The jurors heard the prosecution’s closing argument Monday and were expected to begin deliberations as early as today. The trial began with jury selection in March and opening statements in June.

Prosecutors contend that Mr. Peterson strangled or smothered his wife on Dec. 23 or 24, 2002, then dumped her weighted body into San Francisco Bay. Defense lawyers say someone else abducted and killed Mrs. Peterson.

Mr. Peterson is charged with two counts of first-degree murder and could get the death penalty. The jury will also be allowed to consider second-degree murder, which does not require evidence of premeditation and carries 15 years to life in prison.

In their closing arguments, prosecutors made their case for premeditation, contending each bit of evidence is like a piece of a puzzle that convicts the former fertilizer salesman.

But Mr. Geragos said pieces are missing in that puzzle. He said Mr. Peterson had paid a bill for Mrs. Peterson’s health insurance the day before she vanished.

In addition, he said, “Maybe the logical explanation for the fact that we have no evidence of her struggling in that house, dying in that house, is because it didn’t happen in that house.”
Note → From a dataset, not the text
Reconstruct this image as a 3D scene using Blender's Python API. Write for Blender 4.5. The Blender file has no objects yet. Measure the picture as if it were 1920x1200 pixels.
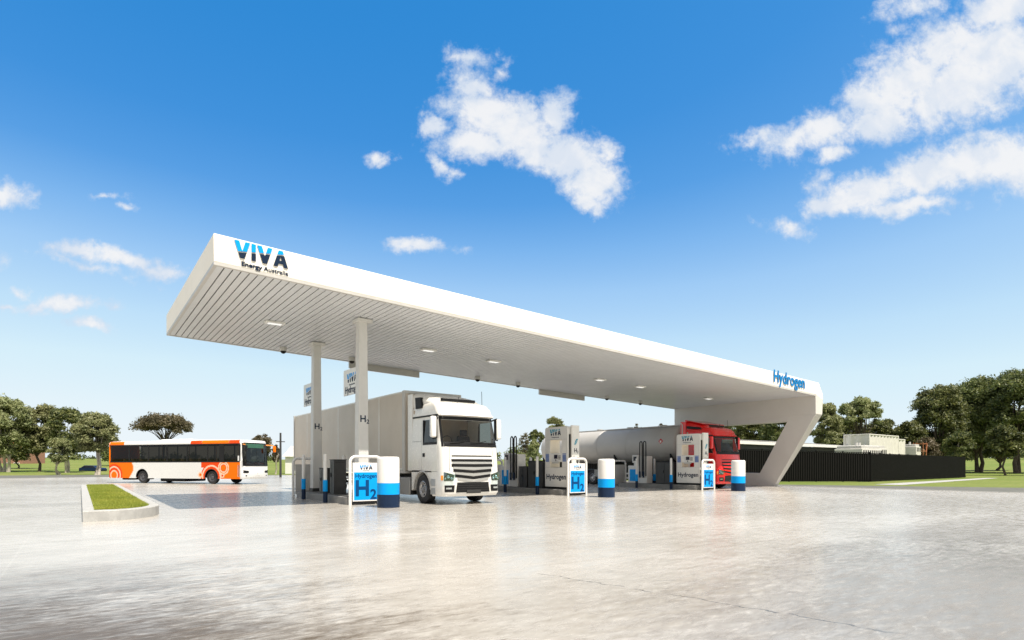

Also, Mr. Geragos said police found that someone had used a computer in the Peterson home on the morning Mrs. Peterson vanished — after authorities contend Mr. Peterson had already killed his wife — to search Web sites for a fleece scarf and a sunflower-motif umbrella stand.

He suggested the user was actually Mrs. Peterson because the schoolteacher had a tattoo of a sunflower on her ankle.

Mr. Geragos said police never tried to determine who the computer user was “because they didn’t want to know the answer.”